治水はどうか。治水効果の及ぶ範囲を勝手に変えてしまう国土交通省に書いたように、南摩ダムの効果は、計画当初は、渡良瀬遊水地より下流には及ばないという想定でしたが、1994年5月の見直しで、利根川まで及ぶことにしてしまうようないい加減なものでしかありません。    

南摩ダムの費用対効果も、思川流域では、年平均約2億円の被害実績しかないのに、ダムを造れば年5億円を超える被害軽減効果が期待できるというデタラメぶりです。    

「南摩ダムが必要だ」という前提が成り立たないと私は考えますので、「ダムを造らずに同じ効果を得ようとすれば、代わりの治水策が必要となる。」という考え方には賛成できません。新聞が行政の受け売りをするのはやめてほしいと思います。    

記事のまとめは次のとおりです。    

    さらに、利水面でも治水面でも、ダムの必要性を検証するには個々のダムが果たす役割だけでなく、同じ流域の他のダムも含め全体として考えなければならない。事業を中止するにせよ続けるにせよ、多くの人が納得する結論を導くには、「利根川・荒川水系全体での利水、治水のあり方の再検討」(福田知事)が必要となる。これは、様々な要素が絡むきわめて複雑な作業だ。    
   

このくだりは具体的に何が言いたいのか分かりません。個々のダムを検証すると無駄だから中止すべきという考えは素人考えであり、同じ流域の他のダムも含め全体として考えると建設すべきことになる場合があると言いたいのでしょうか。    
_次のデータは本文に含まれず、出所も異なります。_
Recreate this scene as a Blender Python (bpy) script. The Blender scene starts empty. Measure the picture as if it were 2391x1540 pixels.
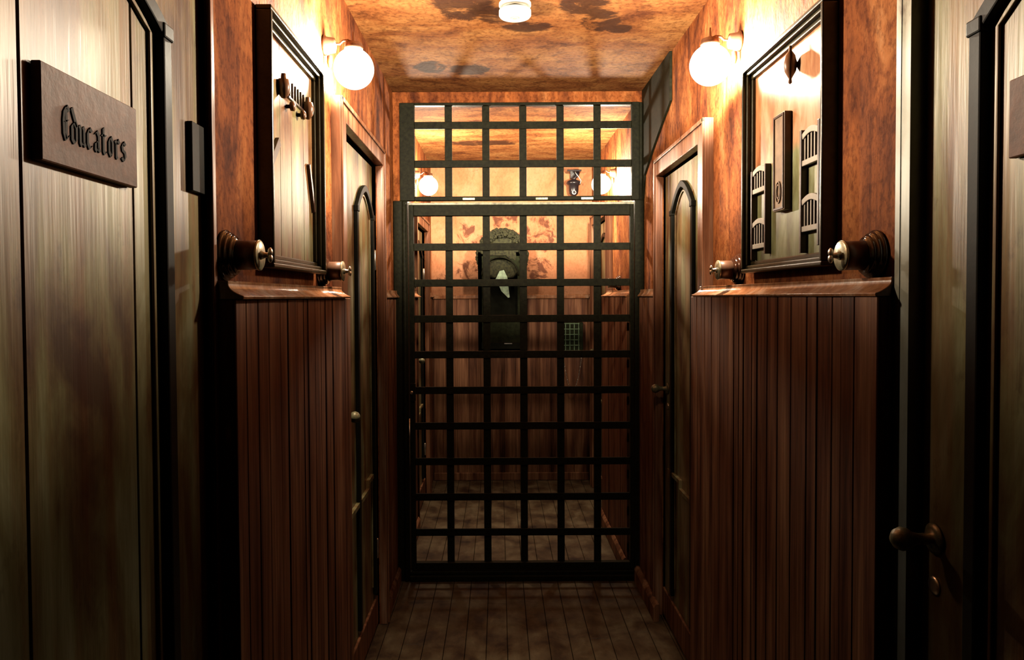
import bpy, bmesh, math, random
from mathutils import Vector, Matrix
random.seed(7)
sc = bpy.context.scene
col = sc.collection
PI = math.pi

# ------------------------------------------------------------------ camera
cd = bpy.data.cameras.new('camera')
cam = bpy.data.objects.new('camera', cd)
col.objects.link(cam)
sc.camera = cam
cd.sensor_width = 36.0
cd.lens = 36.0 * 1700.0 / 2391.0
cd.clip_start = 0.05
cam.location = (0.0, 0.0, 1.458)
cd.shift_x = 30.5 / 2391; cd.shift_y = -33.5 / 2391
yaw = 0.0; pitch = math.radians(-1.5); roll = math.radians(-0.28)
cam.rotation_euler = (Matrix.Rotation(yaw, 3, 'Z') @ Matrix.Rotation(PI / 2 + pitch, 3, 'X') @ Matrix.Rotation(roll, 3, 'Z')).to_euler()

# ------------------------------------------------------------------ world, exposure
w = bpy.data.worlds.new('world'); sc.world = w; w.use_nodes = True
w.node_tree.nodes['Background'].inputs[0].default_value = (0.0, 0.0, 0.0, 1)
w.node_tree.nodes['Background'].inputs[1].default_value = 0.0
sc.view_settings.view_transform = 'Standard'
sc.view_settings.look = 'None'
sc.view_settings.exposure = 0.0
sc.view_settings.gamma = 1.0
sc.view_settings.use_curve_mapping = False
sc.cycles.diffuse_bounces = 0
LAMP_W = 205.0
LAMP_COL = (1.0, 0.87, 0.66)
GLOW = 5.0
PROFILE = [(-1, .60), (-.95, .38), (-.86, .07), (-.66, .018), (-.57, .035), (-.47, .08), (-.38, .40), (-.27, 1.0), (.25, .9), (.55, .45), (.75, .55), (1, .9)]

# ------------------------------------------------------------------ materials
def newmat(name):
    m = bpy.data.materials.new(name); m.use_nodes = True
    nt = m.node_tree
    return m, nt, nt.nodes['Principled BSDF']

def N(nt, t, **kw):
    n = nt.nodes.new(t)
    for k, v in kw.items():
        if k in n.inputs.keys() if isinstance(k, str) else False:
            n.inputs[k].default_value = v
        else:
            setattr(n, k, v)
    return n

def ramp(nt, stops, inp=None):
    r = nt.nodes.new('ShaderNodeValToRGB')
    e = r.color_ramp.elements
    while len(e) < len(stops): e.new(0.5)
    for i, (p, c) in enumerate(stops):
        e[i].position = p; e[i].color = (c[0], c[1], c[2], 1)
    if inp is not None: nt.links.new(inp, r.inputs[0])
    return r

def noise(nt, scale, mscale=(1, 1, 1), detail=6, rough=.6, loc=(0, 0, 0), dist=0.0):
    tc = nt.nodes.new('ShaderNodeTexCoord')
    mp = nt.nodes.new('ShaderNodeMapping')
    mp.inputs['Scale'].default_value = mscale
    mp.inputs['Location'].default_value = loc
    nt.links.new(tc.outputs['Object'], mp.inputs[0])
    n = nt.nodes.new('ShaderNodeTexNoise')
    n.inputs['Scale'].default_value = scale
    n.inputs['Detail'].default_value = detail
    n.inputs['Roughness'].default_value = rough
    n.inputs['Distortion'].default_value = dist
    nt.links.new(mp.outputs[0], n.inputs['Vector'])
    return n

def mixc(nt, a, b, fac, mode='MIX'):
    m = nt.nodes.new('ShaderNodeMix'); m.data_type = 'RGBA'; m.blend_type = mode
    for s, v in ((0, fac), (6, a), (7, b)):
        if hasattr(v, 'is_output') or isinstance(v, bpy.types.NodeSocket): nt.links.new(v, m.inputs[s])
        elif s == 0: m.inputs[0].default_value = v
        else: m.inputs[s].default_value = (v[0], v[1], v[2], 1)
    return m.outputs[2]

def math_(nt, op, a, b=None, c=None):
    m = nt.nodes.new('ShaderNodeMath'); m.operation = op
    for i, v in enumerate((a, b, c)):
        if v is None: continue
        if isinstance(v, bpy.types.NodeSocket): nt.links.new(v, m.inputs[i])
        else: m.inputs[i].default_value = v
    return m.outputs[0]

def bump(nt, b, h, strength=.3, dist=.01):
    n = nt.nodes.new('ShaderNodeBump')
    n.inputs['Strength'].default_value = strength
    n.inputs['Distance'].default_value = dist
    nt.links.new(h, n.inputs['Height'])
    nt.links.new(n.outputs[0], b.inputs['Normal'])

def mat_plaster(name, streak=(2.6, 2.6, 1.0), blotches=None, stops=None, clean=False):
    m, nt, b = newmat(name)
    n1 = noise(nt, 2.6, streak, 8, .64, dist=.7)
    c1 = ramp(nt, stops or [(.30, (.05, .015, .008)), (.40, (.17, .042, .013)), (.52, (.40, .108, .027)), (.65, (.60, .20, .058)), (.80, (.76, .37, .17))], n1.outputs[0])
    n2 = noise(nt, 12, (1, 1, .5), 8, .7, dist=.5)
    d = ramp(nt, [(.34, (.30, .22, .19)), (.50, (1, 1, 1))], n2.outputs[0])
    c = mixc(nt, c1.outputs[0], d.outputs[0], .2 if clean else .7, 'MULTIPLY')
    n5 = noise(nt, 60, (1, 1, .8), 4, .7)
    d5 = ramp(nt, [(.36, (.45, .38, .34)), (.52, (1, 1, 1))], n5.outputs[0])
    c = mixc(nt, c, d5.outputs[0], .25 if clean else .8, 'MULTIPLY')
    if blotches:
        # dark painted smoke clouds, each an ellipse (x, y, rx, ry) broken up by noise; plane 'xy' or 'xz'
        plane, items, colr = blotches
        tc = nt.nodes.new('ShaderNodeTexCoord'); sp = nt.nodes.new('ShaderNodeSeparateXYZ')
        nt.links.new(tc.outputs['Object'], sp.inputs[0])
        nz = noise(nt, 9.0 if plane == 'xz' else 5.5, (1, 1, 1) if plane == 'xz' else (1, 1.6, 1), 8, .7, dist=1.0)
        tot = None
        for (px, py, rx, ry) in items:
            dx = math_(nt, 'DIVIDE', math_(nt, 'SUBTRACT', sp.outputs[0], px), rx)
            dy = math_(nt, 'DIVIDE', math_(nt, 'SUBTRACT', sp.outputs[1 if plane == 'xy' else 2], py), ry)
            r2 = math_(nt, 'ADD', math_(nt, 'MULTIPLY', dx, dx), math_(nt, 'MULTIPLY', dy, dy))
            v = math_(nt, 'MAXIMUM', math_(nt, 'SUBTRACT', 1.0, r2), 0.0)
            tot = v if tot is None else math_(nt, 'MAXIMUM', tot, v)
        k = math_(nt, 'MULTIPLY_ADD', math_(nt, 'MINIMUM', tot, .6), .30 if plane == 'xz' else .46, nz.outputs[0])
        fr = ramp(nt, [(.62, (0, 0, 0)), (.72, (1, 1, 1))], k)
        f2 = math_(nt, 'MULTIPLY', fr.outputs[0], .88)
        c = mixc(nt, c, colr, f2)
    nt.links.new(c, b.inputs['Base Color'])
    b.inputs['Roughness'].default_value = .8
    b.inputs['Specular IOR Level'].default_value = .15
    n3 = noise(nt, 45, (1, 1, .6), 5, .6)
    bump(nt, b, math_(nt, 'ADD', n3.outputs[0], n2.outputs[0]), .5, .006)
    return m

def mat_streak(name, stops, rough=.4, mscale=(8, 8, .7), bs=.4, nscale=3.0, fine=(60, 60, 1.2), spec=.5):
    m, nt, b = newmat(name)
    n1 = noise(nt, nscale, mscale, 7, .6, dist=.3)
    c1 = ramp(nt, stops, n1.outputs[0])
    n2 = noise(nt, 1.0, fine, 4, .6)
    d = ramp(nt, [(.35, (.55, .5, .45)), (.6, (1, 1, 1))], n2.outputs[0])
    nt.links.new(mixc(nt, c1.outputs[0], d.outputs[0], .8, 'MULTIPLY'), b.inputs['Base Color'])
    b.inputs['Roughness'].default_value = rough
    b.inputs['Specular IOR Level'].default_value = spec
    bump(nt, b, n2.outputs[0], bs, .004)
    return m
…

利根川水系の治水計画は、これからさらに10基以上の大型ダムを建設しないと完結しません。永遠に絶対に完結しない治水計画なのです。利根川水系のダムを全体的に見てもダムによる治水計画は破たんしているではありませんか。    

個々的に見ると無駄でも全体的には必要という理論が成り立つのなら、具体的に論証してもらわないと、到底納得できるものではありません。    

朝日の記事を読むと、川辺川ダムを巡る報道を思い出します。    

熊本県が2001-12-09から開催した「川辺川ダムを考える住民討論集会」で住民と国土交通省の職員は、議論を闘わせました。このやりとりについて新聞は「議論は平行線」という表現で報道しました。    

ダム反対派の「欲目」もあるかもしれませんが、住民側が中止すべき根拠を主張しても、国交省側は反論にもならないような言い方で住民側の主張を否定しまくります。これをマスコミは「平行線」と表現します。討論集会に参加した住民は、新聞報道を読んでいらだったものでした。    

新聞はどちらの言っていることがまともなのか判断しないのかできないのか、未だによく分かりません。中立を装っておいた方が営業上無難だということでしょうか。    

「中立」というなら、役人だけに取材しないで、反対派の意見も聞いた上で記事を書いてほしいと思います。    

今のところ朝日の記事は、役人の理屈をベースとしながら、反対派住民の意見にも一理ある。その結果、どちらが正しいのか判定できない、というスタンスのように思われます。これって、役人の思うツボではないでしょうか。マスコミも世論も判定しないうちに既成事実を積み上げて予算を消化するのが役人の手口ですから。    

もう一つ記者に認識してほしいことは、役人と反対派住民は対等ではないということです。川辺川の討論集会でも問題になりましたが、役人は勤務時間中に税金で討論の準備をしますが、住民は仕事のあとで自腹で準備します。栃木県のダム訴訟でも同じことが言えます。そして税金を使う側が使う理由を明確に説明する責任があります。データを持っているのは役人です。役人と住民に同じレベルの立証責任を課すのは酷です。報道機関はその点を踏まえて、どちらがまともなことを言っているのかを判断してほしいと思います。